C'est à l'occasion d'un compte-rendu de lecture sur Désert (1980) de Le Clézio que j'ai appris que ce patronyme d'origine bretonne signifie "les enclos". Et pourtant l'on est bien loin des endroits clos avec le beau nomade aux sandales!
Quel plaisir de relire Désert, ce roman des racines et de l'exil. Il est constitué de deux récits alternés; le premier conte un épisode de la "pacification" du Maroc (1909-1912), qui privilégie le point de vue de Nour, un "homme bleu"; le second s'attache à Lalla, jeune fille du désert marocain, qui part à Marseille pour revenir mettre au monde son enfant dans le désert de ses ancêtres. Ce récit d'une foule en guerre et d'un voyage initiatique a fait dire à un critique que c'est comme si une Odyssée se greffait sur une Iliade.
Les deux personnages, que rien de prime abord ne semble rapprocher, sont cependant complémentaires.
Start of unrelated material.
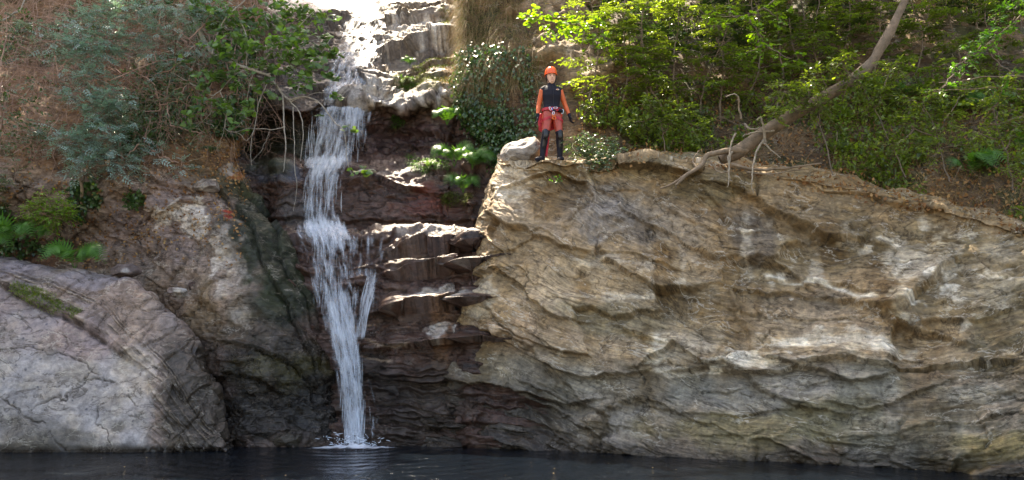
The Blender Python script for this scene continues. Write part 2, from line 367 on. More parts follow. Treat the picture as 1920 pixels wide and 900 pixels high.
    base = blobs(px, py, nz, base, [
        (1190, 400, 95, 70, (.30, .25, .20), .8), (1070, 330, 60, 25, (.25, .19, .10), .7), (960, 400, 60, 70, (.33, .25, .17), .6),
        (1120, 400, 90, 60, (.27, .23, .20), .7), (1290, 420, 70, 60, (.36, .28, .20), .7), (1400, 420, 60, 55, (.20, .155, .11), .75),
        (1560, 420, 150, 60, (.22, .155, .085), .8), (1700, 450, 130, 70, (.20, .145, .075), .8), (1880, 500, 110, 90, (.17, .13, .07), .7),
        (1330, 345, 130, 40, (.19, .15, .08), .8), (1230, 315, 60, 25, (.24, .20, .12), .7),
        (1090, 520, 120, 50, (.42, .31, .19), .8), (1000, 560, 80, 26, (.45, .34, .22), .6),
        (1150, 600, 120, 30, (.22, .18, .11), .7), (980, 630, 110, 40, (.38, .27, .18), .8),
        (1280, 650, 70, 32, (.45, .37, .27), .8), (1330, 560, 120, 60, (.36, .28, .18), .6), (1520, 600, 170, 50, (.33, .25, .17), .6),
        (1600, 640, 200, 28, (.38, .30, .20), .6), (1450, 490, 60, 60, (.24, .18, .10), .6),
        (1040, 730, 130, 40, (.27, .235, .185), .8), (1110, 800, 110, 50, (.26, .22, .18), .8), (940, 700, 100, 40, (.25, .21, .155), .8),
        (1440, 730, 150, 50, (.29, .26, .22), .8), (1300, 720, 90, 40, (.20, .19, .16), .7),
        (1400, 810, 170, 40, (.21, .165, .085), .9), (1560, 790, 110, 50, (.20, .17, .10), .9), (1750, 800, 150, 40, (.25, .22, .165), .7),
        (1830, 740, 90, 28, (.31, .28, .23), .8), (1850, 840, 100, 40, (.22, .165, .06), .8), (1680, 850, 130, 36, (.15, .14, .11), .7), (1640, 720, 80, 40, (.24, .22, .17), .6),
        (1410, 440, 50, 50, (.13, .10, .075), .8), (1600, 470, 90, 50, (.17, .12, .06), .8), (1210, 430, 24, 60, (.15, .11, .075), .7), (1060, 365, 50, 30, (.20, .15, .10), .6), (1870, 640, 80, 40, (.13, .105, .07), .7), (1780, 560, 120, 60, (.19, .14, .075), .7), (1500, 560, 90, 24, (.17, .125, .08), .6), (1330, 620, 60, 16, (.18, .14, .085), .6), (1130, 650, 60, 20, (.40, .30, .20), .7), (1240, 560, 60, 40, (.21, .16, .10), .7), (1900, 600, 80, 100, (.20, .155, .085), .7), (1820, 660, 110, 30, (.20, .16, .10), .6)])
    pale = blobs(px, py, nz2*1.3, np.zeros(px.shape+(1,)), [
        (1395, 675, 62, 15, (.9,), 1), (1340, 690, 20, 7, (.9,), 1), (1225, 655, 26, 26, (.7,), 1), (1240, 690, 60, 8, (.4,), .8),
        (1690, 565, 24, 42, (.8,), .9), (1700, 500, 40, 50, (.5,), .7), (1760, 490, 50, 60, (.35,), .7), (1650, 650, 110, 16, (.5,), .7),
        (1850, 520, 70, 60, (.3,), .6), (1475, 645, 18, 12, (.9,), 1), (1560, 640, 80, 14, (.45,), .8), (1530, 500, 14, 36, (.4,), .7), (1400, 470, 14, 60, (.4,), .7),
        (1130, 490, 70, 12, (.4,), .7), (1160, 560, 90, 10, (.45,), .8), (960, 330, 50, 50, (.6,), .6), (900, 560, 20, 60, (.5,), .6), (985, 270, 40, 18, (.6,), .8)])[..., 0]  # patches ending this list paint sunlight on the left and top edge
    mot = blobs(px, py, nz, np.zeros(px.shape+(1,)), [(1760, 500, 170, 110, (1.,), 1), (1850, 620, 120, 80, (.6,), 1), (1560, 640, 200, 40, (.6,), 1), (1420, 480, 60, 70, (.7,), 1), (1230, 500, 90, 40, (.4,), 1)])[..., 0]*sst(.12, .34, fbm(P0*np.array([1, 1, 1.3]), 4.2, 5, 97))
    pale = np.clip(pale+.75*mot, 0, 1); vein = crackline(px+5*nz2*4, py+4*nz2*3, [(1435, 512), (1475, 518), (1530, 522), (1590, 545), (1600, 552), (1645, 560)], 1, 5)[1]
    vein = vein+.6*crackline(px+22*nz2, py+16*nz2, [(1200, 696), (1280, 700), (1340, 690)], 1, 3)[1]
    thin = sst(.86, .97, ridged(np.stack([P0[..., 0], P0[..., 1]*1.0, (1.5-s/106.)*3.2], -1), 1.0, 2, 91))*sst(-.1, .3, fbm(P0, .8, 2, 92))
    pale = np.clip(pale*1.1+vein*1.0+.28*thin, 0, 1)[..., None]
    base = base*(1-pale)+np.array((.72, .64, .52))*pale
    stain = sst(.05, .45, fbm(P0*np.array([1, 1, .35]), 1.9, 4, 95))[..., None]*.75
    base = base*(1-stain)+base*np.array((.60, .50, .34))*stain
    cr = np.clip(crk*.5+crack_m*.7+.35*(c1+c2)*str_mask*.6, 0, .8)[..., None]
    base = base*(1-cr)+np.array((.05, .04, .028))*cr
    wlz = Pd[..., 2]
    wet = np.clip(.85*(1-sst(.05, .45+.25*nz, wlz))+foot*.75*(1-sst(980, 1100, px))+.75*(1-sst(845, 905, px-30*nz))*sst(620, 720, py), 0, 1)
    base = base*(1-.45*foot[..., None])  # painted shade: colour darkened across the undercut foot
    # small level stand where the person's feet are
    st = P(1037, 303, 14.72); dd = np.sqrt(((Pd[..., 0]-st[0])/1.25)**2+(Pd[..., 1]-st[1]-.05)**2)
    k = (1-sst(.22, .42, dd))*(1-sst(.08, .22, np.abs(Pd[..., 2]-st[2]))); Pd[..., 2] = Pd[..., 2]*(1-k)+(st[2]+.012*fbm(Pd, 9, 2, 3)+.06*(Pd[..., 1]-st[1]))*k
    GRID['outcrop'] = (px, py, Pd, normals(Pd))
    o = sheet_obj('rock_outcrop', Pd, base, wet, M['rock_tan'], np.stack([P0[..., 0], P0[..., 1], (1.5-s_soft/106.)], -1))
    return tag(o, 'huge tan and grey layered rock outcrop rising from the pool, canyoner standing on it', 'rock outcrop')
outcrop = build_outcrop()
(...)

Leurs origines sont communes à travers Al Azraq, l'homme bleu, le guerrier du désert, devenu saint et ermite et qui a gardé la peau bleue. Par leur nom, ils s'opposent et se complètent. Lalla est un prénom proche de Laila qui signifie "la nuit" en arabe, alors que Nour, la figure masculine, représente "la lumière".
La beauté du roman tient d'une part à l'association des personnages fictifs et surnaturels. Ainsi, des êtres invisibles jouent un rôle déterminant dans la vie de Lalla. Al Azraq déjà évoqué, Es Ser, le Secret, que Lalla retrouve "sur le plateau de pierre, là où commence le désert", et qui est comme une présence protectrice. Il y a aussi la douloureuse absence de Hawa, la mère disparue, qui oblige Lalla à devenir femme. Lalla n'accouchera-t-elle sous un figuier comme sa mère?
D'autre part, le tableau que fait Le Clézio des migrants et des exclus de Marseille est empreint d'une grande émotion: on a le coeur serré quand meurt Radicz le gitan, poursuivi par les policiers ou M. Ceresola, seul dans son immeuble malsain, victimes de la ville où circule "le mal". Pour ne plus être ce "chien noir" des villes, Lalla, après une carrière de mannequin, retournera vers la terre "du sable, du vent, de la lumière et de la nuit".
Ainsi, Lalla nous apparaît comme la petite soeur de Le Clézio qui écrit: "L'idée de retour au point de départ est une idée très importante pour moi."